The piece of doggerel, to which this epistle is a preface, will be found in vol. ii, p. 386, of the Aldine Edition of Coleridge's Poems.

Coleridge's brother George also wrote verses, and "Mathematical Problem" is just one of the cantrips in verse that passed between the brothers.]

He gained Sir William Browne's gold medal for the Greek Ode in the summer of that year. It was on the Slave Trade. The poetic force and originality of this Ode were, as he said himself, much beyond the language in which they were conveyed. In the winter of 1792-3 he stood for the University (Craven) Scholarship with Dr. Keate, the late head-master of Eton, Mr. Bethell (of Yorkshire) and Bishop Butler, who was the successful candidate. In 1793 he wrote without success for the Greek Ode on Astronomy, the prize for which was gained by Dr. Keate.
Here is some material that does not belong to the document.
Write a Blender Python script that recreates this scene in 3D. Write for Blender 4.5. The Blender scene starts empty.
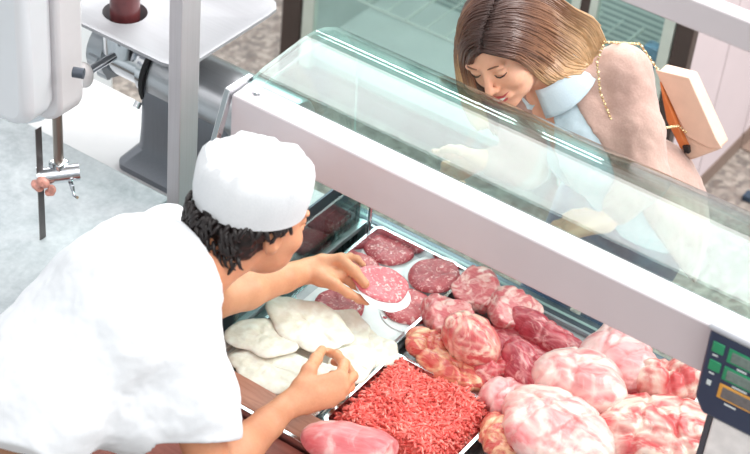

The original is not known to exist, but the reader may see what is probably a very free version of it by Mr. Southey in his Minor Poems. ("Poetical Works", vol. ii, p. 170.) "Coleridge"—says a schoolfellow [1] of his who followed him to Cambridge in 1792, "was very studious, but his reading was desultory and capricious. He took little exercise merely for the sake of exercise: but he was ready at any time to unbend his mind in conversation; and, for the sake of this, his room, (the ground-floor room on the right hand of the staircase facing the great gate,) was a constant rendezvous of conversation-loving friends. I will not call them loungers, for they did not call to kill time, but to enjoy it. What evenings have I spent in those rooms! What little suppers, or "sizings", as they were called, have I enjoyed; when Aeschylus, and Plato, and Thucydides were pushed aside, with a pile of lexicons and the like, to discuss the pamphlets of the day. Ever and anon a pamphlet issued from the pen of Burke. There was no need of having the book before us;—Coleridge had read it in the morning, and in the evening he would repeat whole pages "verbatim"."—"College Reminiscences, Gentleman's Mag"., Dec. 1834.